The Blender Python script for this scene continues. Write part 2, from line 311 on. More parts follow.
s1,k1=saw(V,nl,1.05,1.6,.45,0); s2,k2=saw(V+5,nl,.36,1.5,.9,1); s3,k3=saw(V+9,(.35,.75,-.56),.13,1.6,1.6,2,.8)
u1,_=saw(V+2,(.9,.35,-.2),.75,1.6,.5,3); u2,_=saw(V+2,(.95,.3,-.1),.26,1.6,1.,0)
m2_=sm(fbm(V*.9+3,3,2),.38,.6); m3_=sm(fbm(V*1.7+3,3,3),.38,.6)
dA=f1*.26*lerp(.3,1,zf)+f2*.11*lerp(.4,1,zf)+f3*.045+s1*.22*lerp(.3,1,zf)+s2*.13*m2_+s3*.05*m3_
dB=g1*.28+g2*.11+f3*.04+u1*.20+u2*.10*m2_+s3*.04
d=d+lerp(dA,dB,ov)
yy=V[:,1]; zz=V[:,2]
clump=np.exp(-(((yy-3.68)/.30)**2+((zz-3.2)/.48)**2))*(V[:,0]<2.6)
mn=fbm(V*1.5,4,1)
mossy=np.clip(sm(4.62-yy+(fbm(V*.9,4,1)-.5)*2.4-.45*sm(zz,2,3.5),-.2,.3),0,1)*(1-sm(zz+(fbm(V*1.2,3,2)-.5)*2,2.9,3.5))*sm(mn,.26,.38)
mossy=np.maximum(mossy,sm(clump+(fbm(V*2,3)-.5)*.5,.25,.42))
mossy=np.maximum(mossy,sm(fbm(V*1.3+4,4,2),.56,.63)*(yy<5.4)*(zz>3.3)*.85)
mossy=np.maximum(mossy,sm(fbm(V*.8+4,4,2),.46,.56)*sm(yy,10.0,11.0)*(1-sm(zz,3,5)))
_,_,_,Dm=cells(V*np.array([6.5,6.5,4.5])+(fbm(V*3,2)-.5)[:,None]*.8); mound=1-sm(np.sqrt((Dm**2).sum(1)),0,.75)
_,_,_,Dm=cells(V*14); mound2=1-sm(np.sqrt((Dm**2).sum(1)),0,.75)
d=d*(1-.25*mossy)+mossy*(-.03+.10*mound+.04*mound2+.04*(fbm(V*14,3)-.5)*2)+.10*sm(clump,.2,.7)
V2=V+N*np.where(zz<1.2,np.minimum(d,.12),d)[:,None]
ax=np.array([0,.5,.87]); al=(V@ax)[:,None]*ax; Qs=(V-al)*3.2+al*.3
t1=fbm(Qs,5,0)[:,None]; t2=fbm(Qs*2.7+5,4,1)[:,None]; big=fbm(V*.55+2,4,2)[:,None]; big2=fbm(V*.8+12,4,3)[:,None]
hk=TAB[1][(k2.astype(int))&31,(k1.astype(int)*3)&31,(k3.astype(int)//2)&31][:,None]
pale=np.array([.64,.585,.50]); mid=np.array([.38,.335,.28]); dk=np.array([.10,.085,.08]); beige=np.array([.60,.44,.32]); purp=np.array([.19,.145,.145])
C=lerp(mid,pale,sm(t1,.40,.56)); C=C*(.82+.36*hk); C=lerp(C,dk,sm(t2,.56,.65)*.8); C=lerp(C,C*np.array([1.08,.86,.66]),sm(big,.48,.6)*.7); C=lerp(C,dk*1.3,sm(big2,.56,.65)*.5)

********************

* [Problem to solve] Return the whole listing exactly.

* [Completed task]
The Blender Python script for this scene continues. Write part 2, from line 311 on. More parts follow.
s1,k1=saw(V,nl,1.05,1.6,.45,0); s2,k2=saw(V+5,nl,.36,1.5,.9,1); s3,k3=saw(V+9,(.35,.75,-.56),.13,1.6,1.6,2,.8)
u1,_=saw(V+2,(.9,.35,-.2),.75,1.6,.5,3); u2,_=saw(V+2,(.95,.3,-.1),.26,1.6,1.,0)
m2_=sm(fbm(V*.9+3,3,2),.38,.6); m3_=sm(fbm(V*1.7+3,3,3),.38,.6)
dA=f1*.26*lerp(.3,1,zf)+f2*.11*lerp(.4,1,zf)+f3*.045+s1*.22*lerp(.3,1,zf)+s2*.13*m2_+s3*.05*m3_
dB=g1*.28+g2*.11+f3*.04+u1*.20+u2*.10*m2_+s3*.04
d=d+lerp(dA,dB,ov)
yy=V[:,1]; zz=V[:,2]
clump=np.exp(-(((yy-3.68)/.30)**2+((zz-3.2)/.48)**2))*(V[:,0]<2.6)
mn=fbm(V*1.5,4,1)
mossy=np.clip(sm(4.62-yy+(fbm(V*.9,4,1)-.5)*2.4-.45*sm(zz,2,3.5),-.2,.3),0,1)*(1-sm(zz+(fbm(V*1.2,3,2)-.5)*2,2.9,3.5))*sm(mn,.26,.38)
mossy=np.maximum(mossy,sm(clump+(fbm(V*2,3)-.5)*.5,.25,.42))
mossy=np.maximum(mossy,sm(fbm(V*1.3+4,4,2),.56,.63)*(yy<5.4)*(zz>3.3)*.85)
mossy=np.maximum(mossy,sm(fbm(V*.8+4,4,2),.46,.56)*sm(yy,10.0,11.0)*(1-sm(zz,3,5)))
_,_,_,Dm=cells(V*np.array([6.5,6.5,4.5])+(fbm(V*3,2)-.5)[:,None]*.8); mound=1-sm(np.sqrt((Dm**2).sum(1)),0,.75)
_,_,_,Dm=cells(V*14); mound2=1-sm(np.sqrt((Dm**2).sum(1)),0,.75)
d=d*(1-.25*mossy)+mossy*(-.03+.10*mound+.04*mound2+.04*(fbm(V*14,3)-.5)*2)+.10*sm(clump,.2,.7)
V2=V+N*np.where(zz<1.2,np.minimum(d,.12),d)[:,None]
ax=np.array([0,.5,.87]); al=(V@ax)[:,None]*ax; Qs=(V-al)*3.2+al*.3
t1=fbm(Qs,5,0)[:,None]; t2=fbm(Qs*2.7+5,4,1)[:,None]; big=fbm(V*.55+2,4,2)[:,None]; big2=fbm(V*.8+12,4,3)[:,None]
hk=TAB[1][(k2.astype(int))&31,(k1.astype(int)*3)&31,(k3.astype(int)//2)&31][:,None]
pale=np.array([.64,.585,.50]); mid=np.array([.38,.335,.28]); dk=np.array([.10,.085,.08]); beige=np.array([.60,.44,.32]); purp=np.array([.19,.145,.145])
C=lerp(mid,pale,sm(t1,.40,.56)); C=C*(.82+.36*hk); C=lerp(C,dk,sm(t2,.56,.65)*.8); C=lerp(C,C*np.array([1.08,.86,.66]),sm(big,.48,.6)*.7); C=lerp(C,dk*1.3,sm(big2,.56,.65)*.5)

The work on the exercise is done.